Let us now denote the generating function for $f(n,k)$ by $F_k(x)$. Then we have,
\begin{equation} \tag{4} F_k(x) = x^k (F_{k-1}(x) + 2 F_{k-2}(x) + \dots + (k-1) F_1(x) +1) \end{equation}
Note that $F_1(x) = x$, $F_2(x) = x^2 (F_1(x) + 1)$, $F_3(x) = x^3( F_2(x) + 2 F_1(x) + 1)$ and so on. From equation (1) it should be clear that the generating function for $a_n$ is \begin{equation} F(x) = \sum_{k=1}^{\infty} F_k(x) \end{equation} Using equation (4) we can see that, $$F(x) = {x\over (1-x)} + {x^3 \over (1-x)^2 (1- x^2)} + {x^6 \over (1-x)^2(1-x^2)^2(1-x^3)} + \dots = \mathop{\sum}_{m=1}^{\infty} {x^{m(m+1)/2}.(1-x^m) \over \prod_{i=1}^m (1 - x^i)^2}$$ Note the appearance of the triangular numbers in the exponents of the numerator. I believe $F(x)$ has some interesting interpretations in terms of partitions that I am unable to see now. Please see the aside below.
To conclude, $a_n$ is the coefficient of $x^n$ in $F(x)$.
Silly Checks
We will use the examples in the question to check equation (3).
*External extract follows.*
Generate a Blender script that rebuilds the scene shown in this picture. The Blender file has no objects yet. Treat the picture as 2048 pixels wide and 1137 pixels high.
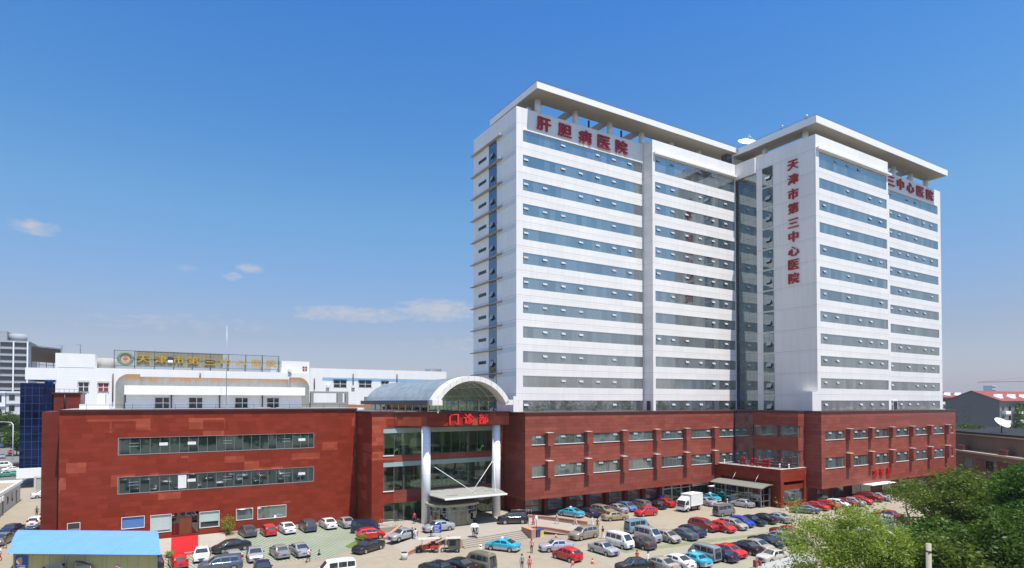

Note that $$ f(3,2) = \mathop{\sum}_{r=1}^2f(3-2,r-1).(2-r+1) = f(1,1).(2-2+1) = 1 $$ We have used he fact that $f(n,0) = 0$ for any $n$. $$ f(n,2) = \mathop{\sum}_{r=1}^2f(n-2,r-1).(2-r+1) = 0 \quad \text{for } n >3 $$ Note that there is only one arrangement with 2 coins in the bottom layer when $n=3$. For $n > 3$ and $k=2$ the RHS of equation (3) evaluates to zero because $f(n,1) = f(n,0) =0 $ for $n>1$. This agrees with examples where we don't see any arrangement with $2$ coins in the bottom layer for $n > 3$. $$ f(n,n-1) = \mathop{\sum}_{r=1}^{n-1} f(1,r-1).(n-1-r+1) = n-2 $$ Note that $f(1,0) = 0$ and $f(1,a) = 0$ for $a>1$. The above expression also agrees with the examples shown in the question.
Aside:
The solution to the problem in the wikipedia link (different from the question here) is the Ramanujan continued fraction (described in the first reference in the wikipedia link).